Indeed, Secular Judaism does not self-perpetuate, except in societies where de facto segregation—driven primarily by external, non-Jewish factors—is such that Jews and gentiles don’t mingle enough to marry. Here it’s worth remembering that there have been moments in European history when even converts from Judaism married one another, as versus marrying other Christians, because society itself remained divided.

But in more welcoming societies, people meet and fall in love with those around them, and with whom they share values and a way of life. And in this context, a secular Jew very well might have more in common with a secular person of another background than they do with an observant Jew. And if most of the people they meet aren’t Jewish, however open they are to finding a secular Jewish spouse, that becomes a less likely outcome. The children of two secular parents will have the culture of both parents, which, across generations, means that there are no guarantees of one heritage being embraced above all others.

But the incidentally endogamous should not get too smug. A secular Jew who happens to wind up with a secular Jewish spouse is merely kicking a can down the road. If your number one priority is upping the odds that your distant descendants are Jewish, you have to either move to Israel or become Orthodox, but probably both.

The secular Jews of today are generally not the great-great-grandchildren of secular Jews. Rather, go back a generation or two, and you will typically find observant Jews. This, even though there were, even back in the day, secular Jews. Sometimes their offspring became observant. Other times, over the generations, these families left Jewishness entirely.

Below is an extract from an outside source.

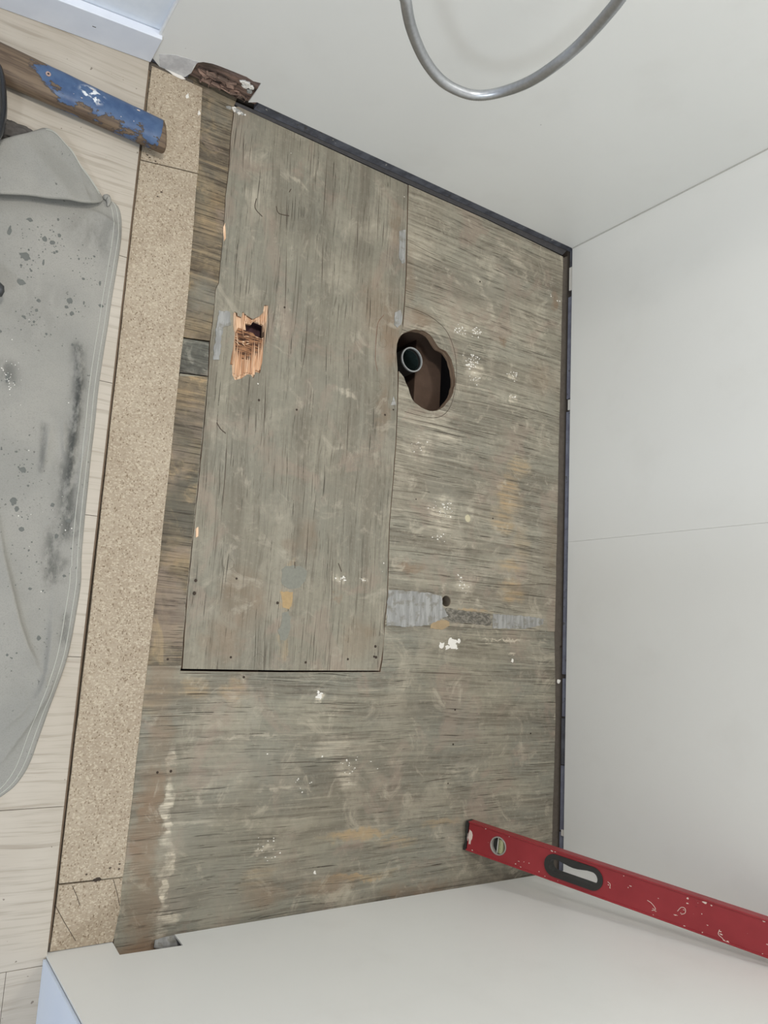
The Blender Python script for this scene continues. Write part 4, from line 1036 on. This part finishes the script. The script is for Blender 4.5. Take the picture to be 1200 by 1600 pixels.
folds = [  # polyline, height, width on the raised side, sharp side width, which side is raised
    ([(-0.1523,0.6767),(-0.1346,0.6072),(-0.1161,0.5531),(-0.0990,0.5038),(-0.0825,0.4675),(-0.0675,0.4449)], .013, .05, .0035, -1),
    ([(-0.0537,0.5166),(-0.0515,0.4809),(-0.0524,0.4302),(-0.0572,0.4051),(-0.0645,0.3871)], .011, .03, .003, 1),
    ([(-0.0382,0.4244),(-0.0478,0.3902),(-0.0631,0.3585),(-0.0785,0.3315),(-0.1010,0.2919)], .009, .02, .004, -1),
    ([(-0.0626,0.3951),(-0.0785,0.3704),(-0.0924,0.3559),(-0.1068,0.3397)], .008, .018, .006, -1),
    ([(-0.0620,0.9717),(-0.0531,0.9111),(-0.0518,0.8438),(-0.0525,0.7772),(-0.0502,0.7121)], .009, .014, .008, 1),
    ([(-0.0728,0.8395),(-0.0669,0.7965),(-0.0583,0.7740)], .006, .010, .004, 1),
    ([(-0.0919,0.8302),(-0.0924,0.7919),(-0.0968,0.7533)], .007, .012, .004, 1),
    ([(-0.0707,1.2230),(-0.0484,1.2191),(-0.0276,1.2119),(-0.0154,1.1818)], .008, .016, .006, -1),
    ([(-0.0322,0.8455),(-0.0318,0.8141),(-0.0372,0.7688),(-0.0364,0.7250)], .006, .010, .004, 1),
    ([(-0.0771,0.2433),(-0.0699,0.2590),(-0.0765,0.2689)], .004, .006, .006, 1),
]
BB = [(min(p[0] for p in f[0]) - .07, max(p[0] for p in f[0]) + .07, min(p[1] for p in f[0]) - .07, max(p[1] for p in f[0]) + .07) for f in folds]
grime_creases = [([(-0.0620,0.9717),(-0.0541,0.9108),(-0.0540,0.8545),(-0.0549,0.7987),(-0.0504,0.7229)], .010, .55), ([(-0.0557,0.7602),(-0.0512,0.7119),(-0.0412,0.6594)], .016, .45), ([(-0.0649,0.6566),(-0.0621,0.6147),(-0.0598,0.5783)], .014, .40),
         ([(-0.0452,0.6058),(-0.0501,0.5791)], .010, .3), ([(-0.1006,0.8284),(-0.0958,0.7535)], .005, .3), ([(-0.0772,1.1844),(-0.0433,1.1721),(-0.0352,1.1993)], .03, .18), ([(-0.1316,1.0266),(-0.1295,1.0250)], .05, .10),
         ([(-0.1649,0.9122),(-0.1611,0.8968)], .014, .35), ([(-0.0332,0.5178),(-0.0311,0.4818)], .008, .3)]  # grime smears, plus shaded creases painted as dark lines


def cloth_z(x, y):
    e = edge_x(y) - x
    z = .0155 + .0012 * noise.noise(Vector((x * 9, y * 9, 3))) + .0034 * noise.noise(Vector((x * 7 + 5, y * 4, 8)))
    for f, b in zip(folds, BB):
        if not (b[0] < x < b[1] and b[2] < y < b[3]): continue
        d, s, t = pl_dist(x, y, f[0])
        fade = math.sin(math.pi * min(1, max(0, t * .94 + .03))) ** .5
        side = (s > 0) == (f[4] > 0)
        z += f[1] * fade * math.exp(-d / (f[2] if side else f[3]))
    z -= .0018 * math.exp(-max(0, e - .002) / .004)
    z = max(z, ZL + .0012)
    return z


bm = bmesh.new()
col_l = bm.loops.layers.float_color.new('grime_creases')
NY, NX = 330, 120
y_top = edge[0].y - .0005; y_bot = edge[-1].y
XL = -.42
rows = []; gval = {}
for j in range(NY + 1):
    y = y_top + (y_bot - y_top) * j / NY; ex = edge_x(y); row = []
    for i in range(NX + 1):
        t = (i / NX) ** .72; x = XL + (ex - XL) * t
        v = bm.verts.new((x, y, cloth_z(x, y) if i < NX else ZL + .0006)); row.append(v)
        g = 0
        if x > -.27:
            for pl, w_, s_ in grime_creases:
                if abs(y - pl[0][1]) < .4:
                    d, _, tt = pl_dist(x, y, pl)
                    if d < w_ * 3: g = max(g, s_ * math.exp(-(d / w_) ** 2))
        gval[v] = g
    rows.append(row)
for a, b in zip(rows, rows[1:]):
    for i in range(NX): bm.faces.new((a[i], b[i], b[i + 1], a[i + 1]))
for f in bm.faces:
    for l in f.loops: g = gval[l.vert]; l[col_l] = (g, g, g, 1)


def cloth_mat(name, use):
    k = NT(name, 0.92, 0.15)
    n = k.noise(k.co, 6, 4, .6); weave = k.noise(k.mapv((520, 520, 520)), 1, 2, .5)
    c = k.mix(k.ramp(n, .35, .65), rgb(146, 145, 139), rgb(157, 155, 148))
    c = k.mix(k.ramp(weave, .45, .7, 0, .22), c, rgb(116, 115, 109))
    sp = k.noise(k.mapv((1, 1, 1), (3, 3, 0)), 150, 2, .5)
    reg = k.noise(k.mapv((1, 1, 1), (1, 8, 0)), 14, 3, .6)
    c = k.mix(k.math('MULTIPLY', k.ramp(sp, .68, .72), k.ramp(reg, .48, .62, 0, .75)), c, rgb(92, 92, 88))
    if use:
        at = k.n.new('ShaderNodeAttribute'); at.attribute_name = 'grime_creases'
        gn = k.noise(k.mapv((60, 25, 1)), 1, 4, .7)
        c = k.mix(k.math('MULTIPLY', at.outputs['Fac'], k.ramp(gn, .35, .6, .4, 1.8), clamp=True), c, rgb(76, 77, 74))
    k.bump(k.math('ADD', weave, k.math('MULTIPLY', n, 3.0)), .25, .0012)
    return k.done(c)


M_cloth = cloth_mat('grey_drop_cloth', True); M_cloth2 = cloth_mat('grey_drop_cloth_fold', False)
cl = link('drop_cloth', bm, M_cloth, None, smooth=True)
tag(cl, 'grey spattered cloth dust sheet with stitched hem spread over the laminate', 'dust sheet')
# hem stitching
M_thread = plain('pale_hem_thread', rgb(184, 184, 175), .9)
for off in (.0075, .0165):
    pts = []
    for p in edge[6:]:
        y = p.y; x = edge_x(y) - off * (1.0 if y > .6 else 1.15)
        if x < -.40: continue
        pts.append((x, y, cloth_z(x, y) + .0002))
    link('hem_stitching', tube_bm(pts, .00065, 5), M_thread, cl)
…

Secular Judaism is thus not passed down, preserved, over generations. The Jewish comedians and novelists who resonate with a secular Jew born in one time and place may mean nothing to one born in another. Much as one might want to replace the Talmud with Portnoy’s Complaint (note: I am not attempting to do this; Seinfeld is another matter), it’s simply not in the cards.

That’s not to say that secular Jewishness is on its way out demographically. It regularly finds new members, as people who grow up in observant Jewish homes (or in Israel) find their way into secular, predominately-non-Jewish, society. Also as children of intermarriage, the ones raised in no particular religion, try to make sense of who they are, with many opting for Judaism. But it does not perpetuate itself through continuity, through the ages, in the way Steinhardt wished it would. That is, the multi-generational secular Jew might never be a meaningful phenomenon. And that’s fine.

Secular Judaism is an encounter of Jewishness with the secular world of a particular time and place, as mediated by individuals with one foot in each world. It can be what you are, and what you’re happy to be, without making it an agenda or a cause. There isn’t necessarily an outreach component. I see myself as promoting an expansive definition of Jewishness. The mixing of the Jewish and the secular is a wonderful thing. I do not, however, see my purpose on this planet to be repopulating it with as many people like myself as possible.